Mo Dampeer came off the bench again to impact the game. His efforts alongside Lynn McGruder helped OU bottle-up the potent Cowboy ground attack.

"Winning isn't easy on the road in any conference, let alone the Big 12. I really believe the adversity we faced today will help us in a lot of ways," said Venables. "We felt we could have played some things better overall, but I thought we did a good job of limiting their big-play ground attack."

The Sooners limited Donovan Woods to just eight completions on the afternoon, but it seemed each of those went for substantial yardage. In fact, the OSU freshman averaged over 25 yards per completed pass against a Sooner secondary that struggled at times.

Woods opened the game by misfiring on five of first six passes, one of which was dropped by OU's Brodney Pool. In fact, OSU's signal caller was 2 of 8 for 13 yards in the opening half. He looked frazzled at times and guided his team to just 78 total yards.
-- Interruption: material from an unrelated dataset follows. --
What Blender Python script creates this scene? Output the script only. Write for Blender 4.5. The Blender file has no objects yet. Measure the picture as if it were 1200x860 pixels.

But that began to change with a 46-yard hookup with his brother, D'Juan. After Jonathan Jackson recorded his second sack of Woods on the ensuing play, the young QB hit Prentiss Elliott with a 39-yard TD pass over cornerback Eric Bassey.

"The first ones against Chijioke were really just good throws and catches, then we let them get behind us a couple of times, and the one on Eric — he wasn't playing good technique," said Venables.

It simply wasn't a great day for the OU secondary, which gave up 128 yards to D'Juan Woods, reminiscent of efforts turned in by older brother Rashaun in past Bedlam battles.

The Sooners dropped three potential interceptions and made OSU's rookie QB look better than he should have on several throws. But it was also evident that once Woods found his legs, he was able to produce some big plays for the hosts.

In the closing seconds, Wood moved the Cowboys to the OU 32, setting up Ricks' potential game-tying field goal attempt. A key tackle by Pleasant on a keeper by Woods helped stall the drive.

"The key is not riding the waves of the game and then finding ways to make plays at the end. We did just enough of that today," added Venables.